Mas a mãe da criança, apesar de não se tratar de uma situação preocupante – e nem vexatória, pelo menos para os meus olhos -, pois se tratava apenas de uma criança feliz, mostrou-se preocupada com a situação, parecendo até um pouco constrangida com a algazarra que fazia a sua filha; uma criança linda, que tive vontade de colocar no colo e compartilhar com ela a sua alegria.

Preocupada, como anotado acima, a genitora da criança a chamava a toda hora, tentando controlar os seus ímpetos. Debalde, no entanto. Parecia que quando mais pedia para a criança parar, mais ela se divertia com o inusitado do ambiente.

Eu, que observava tudo com razoável atenção, quando percebi que a criança me olhou, esbocei um sorriso em sua direção, tentando ser simpático. Acho que ela entendeu esse meu sorriso como uma autorização para continuar as suas traquinices, próprias de criança saudável, ainda que, repito, sua mãe tentasse a todo custo colocar um basta nas suas estripulias.

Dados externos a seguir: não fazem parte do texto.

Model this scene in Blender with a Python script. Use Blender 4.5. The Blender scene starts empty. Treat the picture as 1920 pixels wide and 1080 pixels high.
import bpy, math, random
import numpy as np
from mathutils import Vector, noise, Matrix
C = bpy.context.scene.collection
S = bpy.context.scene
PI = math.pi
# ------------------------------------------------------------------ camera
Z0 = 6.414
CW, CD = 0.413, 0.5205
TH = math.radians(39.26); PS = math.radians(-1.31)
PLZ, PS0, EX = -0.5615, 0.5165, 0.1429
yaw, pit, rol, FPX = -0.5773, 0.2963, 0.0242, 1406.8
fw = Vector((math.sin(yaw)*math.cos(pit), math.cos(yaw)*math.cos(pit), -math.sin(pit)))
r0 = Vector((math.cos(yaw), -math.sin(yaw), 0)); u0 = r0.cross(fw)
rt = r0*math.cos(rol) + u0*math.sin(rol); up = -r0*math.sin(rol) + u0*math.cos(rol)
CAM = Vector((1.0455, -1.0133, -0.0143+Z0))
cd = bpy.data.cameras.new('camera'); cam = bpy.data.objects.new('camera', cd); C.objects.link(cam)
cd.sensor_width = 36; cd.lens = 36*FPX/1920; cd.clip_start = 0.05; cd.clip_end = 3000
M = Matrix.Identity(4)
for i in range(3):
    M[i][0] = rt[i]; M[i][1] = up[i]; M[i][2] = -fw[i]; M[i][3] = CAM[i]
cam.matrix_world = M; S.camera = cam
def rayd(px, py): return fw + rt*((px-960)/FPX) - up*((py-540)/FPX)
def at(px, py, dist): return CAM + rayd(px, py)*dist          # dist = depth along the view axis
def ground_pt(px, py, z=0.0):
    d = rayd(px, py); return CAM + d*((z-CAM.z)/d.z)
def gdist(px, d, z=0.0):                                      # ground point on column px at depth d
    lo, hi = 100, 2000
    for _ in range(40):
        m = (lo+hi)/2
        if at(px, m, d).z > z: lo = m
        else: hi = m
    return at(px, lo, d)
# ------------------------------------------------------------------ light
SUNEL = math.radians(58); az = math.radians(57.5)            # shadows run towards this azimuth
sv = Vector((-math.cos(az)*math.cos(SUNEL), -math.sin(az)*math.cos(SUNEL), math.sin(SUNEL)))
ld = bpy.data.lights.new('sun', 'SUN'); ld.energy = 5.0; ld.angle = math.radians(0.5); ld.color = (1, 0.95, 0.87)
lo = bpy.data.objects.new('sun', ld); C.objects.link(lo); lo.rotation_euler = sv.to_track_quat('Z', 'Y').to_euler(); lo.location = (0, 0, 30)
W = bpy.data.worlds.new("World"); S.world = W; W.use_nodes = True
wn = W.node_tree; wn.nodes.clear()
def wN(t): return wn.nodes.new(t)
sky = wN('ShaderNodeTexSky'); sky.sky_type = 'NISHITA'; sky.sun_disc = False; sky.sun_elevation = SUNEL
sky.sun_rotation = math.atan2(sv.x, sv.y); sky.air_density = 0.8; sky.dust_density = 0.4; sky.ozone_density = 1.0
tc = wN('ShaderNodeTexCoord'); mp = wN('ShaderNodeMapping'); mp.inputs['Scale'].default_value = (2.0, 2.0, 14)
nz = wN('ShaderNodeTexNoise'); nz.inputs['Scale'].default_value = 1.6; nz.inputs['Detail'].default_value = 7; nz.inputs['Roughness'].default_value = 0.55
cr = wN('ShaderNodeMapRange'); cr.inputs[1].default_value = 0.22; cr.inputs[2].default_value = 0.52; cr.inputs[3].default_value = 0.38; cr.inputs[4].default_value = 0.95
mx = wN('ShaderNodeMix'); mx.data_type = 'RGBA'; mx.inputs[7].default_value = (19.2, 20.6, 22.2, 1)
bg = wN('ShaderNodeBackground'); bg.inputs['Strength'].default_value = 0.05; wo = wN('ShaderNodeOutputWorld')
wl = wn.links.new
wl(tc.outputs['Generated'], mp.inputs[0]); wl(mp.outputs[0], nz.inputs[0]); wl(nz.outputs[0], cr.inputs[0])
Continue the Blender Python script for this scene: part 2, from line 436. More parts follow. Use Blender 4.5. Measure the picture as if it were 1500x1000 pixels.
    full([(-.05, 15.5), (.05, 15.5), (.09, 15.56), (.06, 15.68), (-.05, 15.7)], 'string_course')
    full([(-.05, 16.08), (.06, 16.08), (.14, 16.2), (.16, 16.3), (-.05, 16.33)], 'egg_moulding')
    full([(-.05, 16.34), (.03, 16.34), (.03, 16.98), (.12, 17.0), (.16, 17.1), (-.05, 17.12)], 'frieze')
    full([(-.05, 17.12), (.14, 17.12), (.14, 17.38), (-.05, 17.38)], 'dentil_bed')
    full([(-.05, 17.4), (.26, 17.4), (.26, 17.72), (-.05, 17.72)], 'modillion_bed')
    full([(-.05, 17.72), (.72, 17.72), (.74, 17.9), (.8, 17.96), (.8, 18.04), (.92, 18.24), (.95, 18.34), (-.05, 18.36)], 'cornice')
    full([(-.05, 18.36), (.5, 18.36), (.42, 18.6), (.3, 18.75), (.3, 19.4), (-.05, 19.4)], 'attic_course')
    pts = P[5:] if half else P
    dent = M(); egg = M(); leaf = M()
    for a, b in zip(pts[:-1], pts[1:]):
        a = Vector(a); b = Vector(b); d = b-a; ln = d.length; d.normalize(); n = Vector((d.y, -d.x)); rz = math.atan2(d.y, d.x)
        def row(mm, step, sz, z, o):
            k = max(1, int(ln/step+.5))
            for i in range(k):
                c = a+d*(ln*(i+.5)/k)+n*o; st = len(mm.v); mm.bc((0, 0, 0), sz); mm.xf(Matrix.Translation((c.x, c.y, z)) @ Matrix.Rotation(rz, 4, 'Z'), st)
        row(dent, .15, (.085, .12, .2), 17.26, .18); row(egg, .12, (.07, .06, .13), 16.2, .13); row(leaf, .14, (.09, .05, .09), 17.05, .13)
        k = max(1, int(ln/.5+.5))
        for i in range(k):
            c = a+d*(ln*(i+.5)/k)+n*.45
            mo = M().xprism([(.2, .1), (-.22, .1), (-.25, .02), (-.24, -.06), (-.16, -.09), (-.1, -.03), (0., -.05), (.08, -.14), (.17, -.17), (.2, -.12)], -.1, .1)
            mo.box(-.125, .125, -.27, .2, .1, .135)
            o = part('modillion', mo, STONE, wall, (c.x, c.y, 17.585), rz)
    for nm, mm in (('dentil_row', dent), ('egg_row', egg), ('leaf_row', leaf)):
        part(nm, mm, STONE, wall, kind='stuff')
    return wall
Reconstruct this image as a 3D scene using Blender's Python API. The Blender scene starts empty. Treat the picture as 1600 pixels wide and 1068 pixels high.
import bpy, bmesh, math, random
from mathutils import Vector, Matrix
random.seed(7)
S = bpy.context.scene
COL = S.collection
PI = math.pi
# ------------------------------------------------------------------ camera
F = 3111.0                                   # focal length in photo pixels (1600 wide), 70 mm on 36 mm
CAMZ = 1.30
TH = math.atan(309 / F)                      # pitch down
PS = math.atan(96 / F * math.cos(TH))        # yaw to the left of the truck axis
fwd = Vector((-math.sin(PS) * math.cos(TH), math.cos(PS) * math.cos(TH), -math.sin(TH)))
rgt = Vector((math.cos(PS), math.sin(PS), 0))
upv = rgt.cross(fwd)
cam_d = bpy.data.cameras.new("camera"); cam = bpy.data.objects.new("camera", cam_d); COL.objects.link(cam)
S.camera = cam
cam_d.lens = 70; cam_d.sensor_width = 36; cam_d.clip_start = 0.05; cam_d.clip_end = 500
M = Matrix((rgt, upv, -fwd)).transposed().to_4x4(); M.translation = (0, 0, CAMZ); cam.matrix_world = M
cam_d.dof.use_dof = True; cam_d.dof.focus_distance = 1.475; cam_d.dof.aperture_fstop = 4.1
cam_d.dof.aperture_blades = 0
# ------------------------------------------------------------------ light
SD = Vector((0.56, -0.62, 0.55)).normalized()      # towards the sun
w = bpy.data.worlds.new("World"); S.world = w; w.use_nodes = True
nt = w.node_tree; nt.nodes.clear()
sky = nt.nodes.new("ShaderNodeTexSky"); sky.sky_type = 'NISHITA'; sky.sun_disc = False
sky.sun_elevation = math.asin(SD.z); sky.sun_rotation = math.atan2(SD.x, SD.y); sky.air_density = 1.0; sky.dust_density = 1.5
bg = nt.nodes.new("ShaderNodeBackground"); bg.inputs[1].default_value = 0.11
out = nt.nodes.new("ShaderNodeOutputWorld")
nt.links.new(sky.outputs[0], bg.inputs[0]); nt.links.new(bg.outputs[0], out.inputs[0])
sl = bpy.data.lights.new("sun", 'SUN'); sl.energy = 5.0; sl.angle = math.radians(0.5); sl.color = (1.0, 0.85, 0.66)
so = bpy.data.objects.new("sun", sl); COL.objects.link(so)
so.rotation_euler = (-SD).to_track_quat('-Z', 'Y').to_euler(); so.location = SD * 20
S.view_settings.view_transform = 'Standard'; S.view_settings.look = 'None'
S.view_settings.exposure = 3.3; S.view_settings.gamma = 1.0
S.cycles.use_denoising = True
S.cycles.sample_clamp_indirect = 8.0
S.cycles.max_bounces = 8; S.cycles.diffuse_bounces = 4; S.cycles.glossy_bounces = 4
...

Mas o que parecia ser normal para a grande maioria, incomodava, sobremaneira, um passageiro mau humorado que estava no ambiente; pelo menos, foi o único que se manifestou, como vou narrar a seguir.

Pois bem. Da poltrona que se seguia à minha, fila dois, poltrona B, uma pessoa do sexo masculino, incomodada com os gritos da criança, dirigiu-se à mãe dela e lhe disse sem meias palavras, indelicadamente, grosseiramente, deselegantemente:

-Se ela dessa idade não lhe obedece, espere para ver quando ela crescer.

A mãe da criança, estupefata com aquela manifestação – estupefação que, imagino, não foi só dela – olhou para ele com ar de indignação, visivelmente constrangida, mas controlada e educadamente, limitando-se a dizer-lhe:

-Moço, ela é apenas uma criança de dois anos.

O diálogo ficou aí. Mas o constrangimento foi percebido por todos. Eu mesmo fiquei extremamente agastado.

Incomodada, a mãe pediu à comissária que lhe trocasse de lugar, uma vez que, definitivamente, não tinha condições de ficar onde estava, muito próxima do indelicado passageiro, que não soube compreender o que significa para a vida uma criança feliz; quiçá porque ele próprio não seja uma pessoa feliz.

Distante, lá atrás, a criança, como que sentindo o constrangimento pelo qual passara a sua mãe, calou-se o resto do voo; pelo menos eu não ouvi mais os seus gritos. Dessa forma, o cidadão infeliz me privou o voo inteiro de curtir o prazer de ver uma criança feliz.

Assim como tudo na vida, esse acontecimento que testemunhei, e outros tantos que tenho testemunhado, me remetem a uma indagação que tenho feito a vida inteira: será que as pessoas têm o direito de, a qualquer hora, em qualquer lugar, em qualquer circunstância, dizer tudo o que pensam, sem medir as consequências da sua ação?

Não é de hoje, repito, que reflito sobre essas questões, pois, todas as vezes que eu falei sem pensar, que me deixei levar pela emoção, que não refleti antes, me arrependi do que disse, mesmo porque as consequências do que dizemos e fazemos não se medem apenas pelas nossas impressões; as sequelas e a repercussão, em face do que dizemos dependem,  quase sempre, da pessoa para a qual dirigimos as nossas palavras.

Diante dessa constatação, o ideal mesmo é pensar antes sobre o que pretendemos dizer, para não ter que ferir suscetibilidade, pois, definitivamente, nós não podemos, sejam quais forem as circunstâncias, dizer tudo o que pensamos sobre alguém, a menos que sejamos do tipo “num tô nem ai”.